OBJECTIVE: Set down, please, exactly the lines below that run from the line with "84), 0.85, noise=0.06, nscale=3)" to the line with "62), 0.8, noise=0.1)", both lines included.

DATA EXCERPTS:
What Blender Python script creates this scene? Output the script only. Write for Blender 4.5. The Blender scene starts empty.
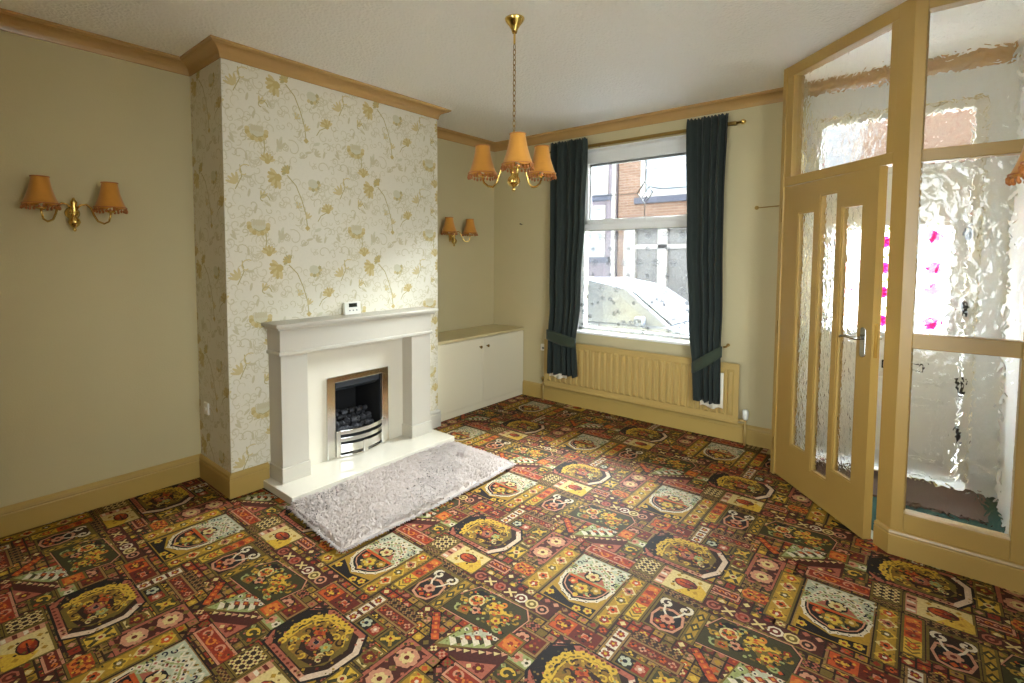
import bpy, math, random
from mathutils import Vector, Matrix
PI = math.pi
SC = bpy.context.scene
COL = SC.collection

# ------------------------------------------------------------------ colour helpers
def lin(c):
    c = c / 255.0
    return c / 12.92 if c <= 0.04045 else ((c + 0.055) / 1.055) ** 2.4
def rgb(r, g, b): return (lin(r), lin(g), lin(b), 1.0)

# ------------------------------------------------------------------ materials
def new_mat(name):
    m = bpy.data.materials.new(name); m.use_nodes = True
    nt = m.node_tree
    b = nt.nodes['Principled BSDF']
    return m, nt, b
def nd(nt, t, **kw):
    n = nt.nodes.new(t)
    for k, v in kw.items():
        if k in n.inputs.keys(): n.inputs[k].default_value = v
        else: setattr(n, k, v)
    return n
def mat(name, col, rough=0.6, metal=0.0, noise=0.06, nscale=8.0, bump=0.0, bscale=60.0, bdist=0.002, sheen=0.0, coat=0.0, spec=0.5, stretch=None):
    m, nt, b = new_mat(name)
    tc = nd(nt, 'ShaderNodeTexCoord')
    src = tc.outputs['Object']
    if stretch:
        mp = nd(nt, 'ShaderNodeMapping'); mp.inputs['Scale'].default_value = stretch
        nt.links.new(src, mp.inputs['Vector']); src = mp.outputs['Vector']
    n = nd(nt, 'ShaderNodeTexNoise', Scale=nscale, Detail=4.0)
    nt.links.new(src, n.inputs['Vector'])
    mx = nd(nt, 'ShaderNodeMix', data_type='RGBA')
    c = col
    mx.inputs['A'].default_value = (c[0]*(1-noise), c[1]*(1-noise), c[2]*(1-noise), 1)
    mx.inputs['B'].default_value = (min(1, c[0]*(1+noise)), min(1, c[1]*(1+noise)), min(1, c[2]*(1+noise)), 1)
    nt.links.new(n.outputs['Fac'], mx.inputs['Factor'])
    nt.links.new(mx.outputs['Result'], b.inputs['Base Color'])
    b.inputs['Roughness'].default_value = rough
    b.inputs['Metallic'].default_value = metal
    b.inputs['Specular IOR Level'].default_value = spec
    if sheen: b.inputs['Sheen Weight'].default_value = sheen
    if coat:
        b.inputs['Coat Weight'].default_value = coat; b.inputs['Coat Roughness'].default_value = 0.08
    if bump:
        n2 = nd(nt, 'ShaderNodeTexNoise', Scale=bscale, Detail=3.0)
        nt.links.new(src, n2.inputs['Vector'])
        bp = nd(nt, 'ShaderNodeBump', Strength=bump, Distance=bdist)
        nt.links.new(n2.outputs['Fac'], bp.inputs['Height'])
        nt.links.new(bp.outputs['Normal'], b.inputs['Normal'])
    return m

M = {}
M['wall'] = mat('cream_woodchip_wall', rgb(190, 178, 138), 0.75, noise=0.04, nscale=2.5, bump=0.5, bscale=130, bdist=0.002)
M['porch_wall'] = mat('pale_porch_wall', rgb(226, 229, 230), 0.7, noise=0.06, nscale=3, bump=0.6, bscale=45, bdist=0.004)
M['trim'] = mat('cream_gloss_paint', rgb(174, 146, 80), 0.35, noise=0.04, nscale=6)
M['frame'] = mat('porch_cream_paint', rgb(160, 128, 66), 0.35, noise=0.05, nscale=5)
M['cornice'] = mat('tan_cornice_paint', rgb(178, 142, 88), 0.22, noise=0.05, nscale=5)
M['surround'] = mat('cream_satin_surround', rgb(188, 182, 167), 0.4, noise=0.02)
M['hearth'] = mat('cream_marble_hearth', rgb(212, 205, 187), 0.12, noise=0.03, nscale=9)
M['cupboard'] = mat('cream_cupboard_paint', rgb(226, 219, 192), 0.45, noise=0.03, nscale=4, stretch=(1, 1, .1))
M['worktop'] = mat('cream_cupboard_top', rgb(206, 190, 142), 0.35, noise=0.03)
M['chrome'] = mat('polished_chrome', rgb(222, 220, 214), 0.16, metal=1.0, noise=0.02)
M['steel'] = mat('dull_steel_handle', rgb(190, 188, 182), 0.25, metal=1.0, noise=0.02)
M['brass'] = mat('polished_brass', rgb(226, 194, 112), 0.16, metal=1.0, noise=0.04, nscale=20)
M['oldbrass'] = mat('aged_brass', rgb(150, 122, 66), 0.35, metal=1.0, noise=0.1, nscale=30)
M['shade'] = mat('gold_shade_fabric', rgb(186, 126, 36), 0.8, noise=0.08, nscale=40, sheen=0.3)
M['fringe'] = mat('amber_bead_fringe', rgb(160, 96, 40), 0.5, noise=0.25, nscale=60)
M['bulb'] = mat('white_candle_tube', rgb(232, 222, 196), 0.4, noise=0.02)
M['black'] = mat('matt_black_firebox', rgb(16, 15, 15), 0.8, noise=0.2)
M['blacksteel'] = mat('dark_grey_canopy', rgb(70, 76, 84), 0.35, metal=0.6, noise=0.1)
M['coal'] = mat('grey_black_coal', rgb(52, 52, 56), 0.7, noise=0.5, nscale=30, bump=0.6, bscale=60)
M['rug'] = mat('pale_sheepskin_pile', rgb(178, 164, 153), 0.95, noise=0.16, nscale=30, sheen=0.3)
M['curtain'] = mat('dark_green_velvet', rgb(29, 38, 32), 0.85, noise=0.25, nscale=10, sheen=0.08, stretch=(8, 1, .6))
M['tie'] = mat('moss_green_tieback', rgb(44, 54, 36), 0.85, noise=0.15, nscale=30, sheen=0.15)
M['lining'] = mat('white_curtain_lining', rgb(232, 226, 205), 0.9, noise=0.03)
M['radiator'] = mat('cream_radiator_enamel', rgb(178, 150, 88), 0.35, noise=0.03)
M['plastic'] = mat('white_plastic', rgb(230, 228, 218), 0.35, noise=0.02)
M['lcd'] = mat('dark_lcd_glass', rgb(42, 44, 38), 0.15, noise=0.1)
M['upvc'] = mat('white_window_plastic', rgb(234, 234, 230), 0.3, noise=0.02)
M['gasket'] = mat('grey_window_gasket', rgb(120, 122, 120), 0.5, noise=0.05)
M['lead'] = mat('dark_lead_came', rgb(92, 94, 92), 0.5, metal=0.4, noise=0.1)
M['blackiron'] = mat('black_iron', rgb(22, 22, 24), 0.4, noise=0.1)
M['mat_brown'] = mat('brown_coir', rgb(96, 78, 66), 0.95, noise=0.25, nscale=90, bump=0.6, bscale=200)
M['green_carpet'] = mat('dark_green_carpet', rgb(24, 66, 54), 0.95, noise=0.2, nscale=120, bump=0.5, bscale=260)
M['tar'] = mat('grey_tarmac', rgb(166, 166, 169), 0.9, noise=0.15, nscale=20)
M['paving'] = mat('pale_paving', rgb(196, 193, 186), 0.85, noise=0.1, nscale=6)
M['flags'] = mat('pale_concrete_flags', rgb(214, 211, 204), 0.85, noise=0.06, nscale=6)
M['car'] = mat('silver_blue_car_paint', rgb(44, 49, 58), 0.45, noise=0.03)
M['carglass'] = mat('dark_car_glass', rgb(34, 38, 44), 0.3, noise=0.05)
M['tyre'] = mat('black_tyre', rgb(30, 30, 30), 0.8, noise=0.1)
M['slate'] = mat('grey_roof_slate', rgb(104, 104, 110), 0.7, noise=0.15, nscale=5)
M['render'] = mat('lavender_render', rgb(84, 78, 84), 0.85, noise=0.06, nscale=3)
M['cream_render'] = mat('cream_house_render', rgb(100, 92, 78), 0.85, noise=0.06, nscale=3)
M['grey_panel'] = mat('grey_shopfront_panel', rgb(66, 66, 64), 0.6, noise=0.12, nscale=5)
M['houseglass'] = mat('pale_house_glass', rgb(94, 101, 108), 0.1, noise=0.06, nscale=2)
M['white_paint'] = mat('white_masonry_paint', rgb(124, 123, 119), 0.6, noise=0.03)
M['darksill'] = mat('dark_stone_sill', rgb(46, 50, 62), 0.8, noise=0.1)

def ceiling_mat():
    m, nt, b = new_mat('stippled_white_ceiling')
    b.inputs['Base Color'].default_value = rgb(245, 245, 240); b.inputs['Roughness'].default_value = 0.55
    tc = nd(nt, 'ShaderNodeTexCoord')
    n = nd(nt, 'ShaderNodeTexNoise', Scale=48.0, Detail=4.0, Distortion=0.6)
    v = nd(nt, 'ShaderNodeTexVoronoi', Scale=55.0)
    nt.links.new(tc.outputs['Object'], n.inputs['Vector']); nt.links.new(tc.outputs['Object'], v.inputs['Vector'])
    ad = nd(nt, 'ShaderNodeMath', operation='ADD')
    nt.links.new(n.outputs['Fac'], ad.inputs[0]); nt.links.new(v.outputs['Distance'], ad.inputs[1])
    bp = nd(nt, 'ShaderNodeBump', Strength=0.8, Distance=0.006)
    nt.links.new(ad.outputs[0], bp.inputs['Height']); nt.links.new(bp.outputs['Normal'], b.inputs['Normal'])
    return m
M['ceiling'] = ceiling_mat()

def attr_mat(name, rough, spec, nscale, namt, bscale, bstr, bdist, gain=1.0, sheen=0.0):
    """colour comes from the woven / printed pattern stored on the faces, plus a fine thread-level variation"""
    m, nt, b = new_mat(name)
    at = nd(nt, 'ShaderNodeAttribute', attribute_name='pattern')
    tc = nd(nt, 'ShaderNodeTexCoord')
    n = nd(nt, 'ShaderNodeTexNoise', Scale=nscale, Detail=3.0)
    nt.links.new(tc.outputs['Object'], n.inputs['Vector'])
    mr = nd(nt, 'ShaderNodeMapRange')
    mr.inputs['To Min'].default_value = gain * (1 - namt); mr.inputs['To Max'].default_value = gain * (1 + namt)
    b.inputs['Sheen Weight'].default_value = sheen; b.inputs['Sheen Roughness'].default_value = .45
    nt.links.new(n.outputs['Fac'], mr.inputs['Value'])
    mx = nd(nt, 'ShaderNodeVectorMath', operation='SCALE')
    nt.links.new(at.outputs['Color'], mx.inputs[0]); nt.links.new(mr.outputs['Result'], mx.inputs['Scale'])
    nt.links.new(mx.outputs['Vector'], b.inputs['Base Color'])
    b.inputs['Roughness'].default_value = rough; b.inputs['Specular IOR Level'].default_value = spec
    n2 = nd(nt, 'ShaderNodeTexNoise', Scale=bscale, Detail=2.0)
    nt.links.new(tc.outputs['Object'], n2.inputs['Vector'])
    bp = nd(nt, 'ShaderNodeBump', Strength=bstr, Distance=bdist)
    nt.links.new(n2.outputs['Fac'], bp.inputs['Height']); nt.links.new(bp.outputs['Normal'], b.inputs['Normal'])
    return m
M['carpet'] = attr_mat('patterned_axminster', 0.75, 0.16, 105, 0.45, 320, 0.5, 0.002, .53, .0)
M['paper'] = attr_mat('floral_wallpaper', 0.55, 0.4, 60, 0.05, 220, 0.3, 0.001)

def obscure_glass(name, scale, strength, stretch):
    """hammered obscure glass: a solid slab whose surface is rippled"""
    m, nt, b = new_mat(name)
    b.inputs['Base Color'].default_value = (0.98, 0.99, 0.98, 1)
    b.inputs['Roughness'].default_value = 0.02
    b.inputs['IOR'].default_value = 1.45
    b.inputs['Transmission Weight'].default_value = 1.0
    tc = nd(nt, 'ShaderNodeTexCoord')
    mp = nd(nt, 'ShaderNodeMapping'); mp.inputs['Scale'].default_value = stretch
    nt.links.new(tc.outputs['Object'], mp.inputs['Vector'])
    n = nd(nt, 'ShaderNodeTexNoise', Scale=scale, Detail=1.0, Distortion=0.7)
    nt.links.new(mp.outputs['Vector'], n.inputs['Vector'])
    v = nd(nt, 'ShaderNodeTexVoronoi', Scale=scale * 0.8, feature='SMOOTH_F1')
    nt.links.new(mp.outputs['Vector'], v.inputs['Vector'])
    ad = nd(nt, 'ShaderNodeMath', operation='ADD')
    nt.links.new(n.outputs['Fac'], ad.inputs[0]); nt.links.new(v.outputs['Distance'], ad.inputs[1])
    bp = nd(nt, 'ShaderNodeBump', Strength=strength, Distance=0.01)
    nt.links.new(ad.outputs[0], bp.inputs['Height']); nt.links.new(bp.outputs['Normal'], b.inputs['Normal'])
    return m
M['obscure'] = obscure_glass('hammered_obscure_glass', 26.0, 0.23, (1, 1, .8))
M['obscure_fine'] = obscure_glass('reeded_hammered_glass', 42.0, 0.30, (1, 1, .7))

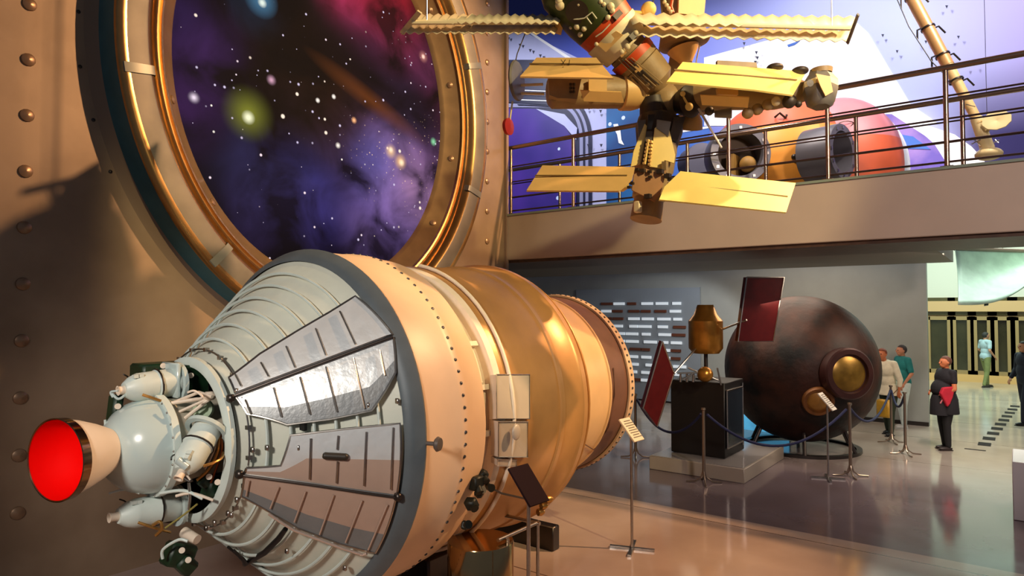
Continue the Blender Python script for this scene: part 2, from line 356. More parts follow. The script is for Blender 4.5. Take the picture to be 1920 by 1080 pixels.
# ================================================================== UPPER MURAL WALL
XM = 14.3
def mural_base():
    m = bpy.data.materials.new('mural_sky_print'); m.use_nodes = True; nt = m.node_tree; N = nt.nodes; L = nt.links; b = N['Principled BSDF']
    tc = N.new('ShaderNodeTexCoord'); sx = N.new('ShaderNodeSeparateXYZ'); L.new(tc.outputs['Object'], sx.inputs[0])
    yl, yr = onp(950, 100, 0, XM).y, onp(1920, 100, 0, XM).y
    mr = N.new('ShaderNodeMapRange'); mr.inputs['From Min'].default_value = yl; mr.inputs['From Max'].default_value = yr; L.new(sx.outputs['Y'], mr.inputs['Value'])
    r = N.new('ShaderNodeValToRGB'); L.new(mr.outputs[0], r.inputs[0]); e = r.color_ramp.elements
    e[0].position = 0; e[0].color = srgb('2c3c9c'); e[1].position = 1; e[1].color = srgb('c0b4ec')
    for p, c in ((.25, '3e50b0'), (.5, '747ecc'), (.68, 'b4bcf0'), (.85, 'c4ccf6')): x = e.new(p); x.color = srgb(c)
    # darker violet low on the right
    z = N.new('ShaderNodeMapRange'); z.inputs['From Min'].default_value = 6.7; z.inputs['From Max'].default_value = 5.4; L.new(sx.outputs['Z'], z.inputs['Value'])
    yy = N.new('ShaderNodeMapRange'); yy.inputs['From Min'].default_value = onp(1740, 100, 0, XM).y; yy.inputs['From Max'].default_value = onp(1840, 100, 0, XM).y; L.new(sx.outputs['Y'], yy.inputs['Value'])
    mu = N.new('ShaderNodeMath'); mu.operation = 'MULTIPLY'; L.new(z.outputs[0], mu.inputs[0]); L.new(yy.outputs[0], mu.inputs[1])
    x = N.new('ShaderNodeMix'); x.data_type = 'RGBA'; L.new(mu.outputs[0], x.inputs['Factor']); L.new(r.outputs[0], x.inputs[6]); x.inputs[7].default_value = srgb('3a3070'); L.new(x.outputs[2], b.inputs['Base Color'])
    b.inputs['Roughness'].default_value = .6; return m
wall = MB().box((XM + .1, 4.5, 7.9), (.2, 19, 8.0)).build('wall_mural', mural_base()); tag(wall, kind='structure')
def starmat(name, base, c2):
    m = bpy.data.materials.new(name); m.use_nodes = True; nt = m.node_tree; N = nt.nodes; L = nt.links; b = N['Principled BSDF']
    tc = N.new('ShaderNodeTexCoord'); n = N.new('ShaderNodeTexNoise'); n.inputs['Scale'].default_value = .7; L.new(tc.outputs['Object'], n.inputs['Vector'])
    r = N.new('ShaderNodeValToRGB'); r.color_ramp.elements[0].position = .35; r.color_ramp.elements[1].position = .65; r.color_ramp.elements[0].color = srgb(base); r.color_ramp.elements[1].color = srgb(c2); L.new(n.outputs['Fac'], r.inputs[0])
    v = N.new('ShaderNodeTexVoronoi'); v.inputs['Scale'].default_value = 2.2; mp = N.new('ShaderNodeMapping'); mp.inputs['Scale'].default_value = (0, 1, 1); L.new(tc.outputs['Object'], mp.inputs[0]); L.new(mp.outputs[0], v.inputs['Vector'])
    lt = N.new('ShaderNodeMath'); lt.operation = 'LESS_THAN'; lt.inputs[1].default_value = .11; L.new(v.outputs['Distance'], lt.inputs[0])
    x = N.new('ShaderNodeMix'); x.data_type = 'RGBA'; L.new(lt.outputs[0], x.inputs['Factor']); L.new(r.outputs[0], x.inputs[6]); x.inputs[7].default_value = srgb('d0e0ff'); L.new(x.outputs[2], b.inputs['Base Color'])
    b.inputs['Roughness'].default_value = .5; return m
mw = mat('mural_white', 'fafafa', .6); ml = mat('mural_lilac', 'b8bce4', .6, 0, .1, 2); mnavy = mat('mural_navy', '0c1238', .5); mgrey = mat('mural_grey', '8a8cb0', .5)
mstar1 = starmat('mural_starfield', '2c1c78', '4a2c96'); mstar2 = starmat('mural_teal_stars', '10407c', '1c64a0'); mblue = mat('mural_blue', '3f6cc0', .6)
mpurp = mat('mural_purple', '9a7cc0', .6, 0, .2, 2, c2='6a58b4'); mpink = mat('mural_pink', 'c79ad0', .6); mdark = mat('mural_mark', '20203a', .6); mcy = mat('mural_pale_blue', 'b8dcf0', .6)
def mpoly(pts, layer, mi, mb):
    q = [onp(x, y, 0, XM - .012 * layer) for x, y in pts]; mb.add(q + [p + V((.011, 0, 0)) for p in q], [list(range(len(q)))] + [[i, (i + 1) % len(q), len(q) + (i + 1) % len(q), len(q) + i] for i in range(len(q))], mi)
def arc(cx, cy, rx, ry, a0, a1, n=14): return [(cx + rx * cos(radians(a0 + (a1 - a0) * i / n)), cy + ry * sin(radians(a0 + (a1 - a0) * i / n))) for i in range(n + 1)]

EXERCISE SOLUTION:
M['render'] = mat('lavender_render', rgb(84, 78, 84), 0.85, noise=0.06, nscale=3)
M['cream_render'] = mat('cream_house_render', rgb(100, 92, 78), 0.85, noise=0.06, nscale=3)
M['grey_panel'] = mat('grey_shopfront_panel', rgb(66, 66, 64), 0.6, noise=0.12, nscale=5)
M['houseglass'] = mat('pale_house_glass', rgb(94, 101, 108), 0.1, noise=0.06, nscale=2)
M['white_paint'] = mat('white_masonry_paint', rgb(124, 123, 119), 0.6, noise=0.03)
M['darksill'] = mat('dark_stone_sill', rgb(46, 50, 62), 0.8, noise=0.1)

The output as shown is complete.